I am super excited for his daughter’s potential volleyball career to move forward if she chooses it. Wouldn’t it just be so cool to see him as AAU dad and not in the competitive way, but in the, “I just brought snacks and I’m in the back of the 20-court gym and even though everyone is here to see me, I am truly here to see my daughter,” kind of way
Now if I really want to suggest what he will do with his time — because I can’t imagine a competitive person like LeBron allowing rest for too long — my nerdy self wants him to create a book imprint. Podcasting isn’t what it used to be. It is too saturated now. But if you really want to solidify legacy and tell true stories, as he says he does with his brands, books are so valuable. The underdog of storytelling these days.
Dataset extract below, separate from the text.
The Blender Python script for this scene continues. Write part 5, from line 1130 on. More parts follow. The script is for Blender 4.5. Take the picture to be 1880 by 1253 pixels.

We see the criticism of shows like Netflix that try to tell these documentaries but in a surface, shallow way; LeBron, you get the chance to have an imprint that can change the sports world, and get the baddest writers and put them all together to tell stories that last a lifetime. How you would have wanted them to be told. Of course it could and probably very much will have the same bias as the documentaries, but if you really want to help the next generation (as you most certainly do, given all the efforts you have put into education), then I know you will love the idea of helping young children learn how to read and become life-long readers. Imagine how many will pick up a book because LeBron has an imprint and says reading is cool.
Vorkunov: Has LeBron considered professional wrestling? He probably won’t top Bill Russell’s 11 NBA championships, but there’s plenty of time to surpass John Cena’s 17 world titles.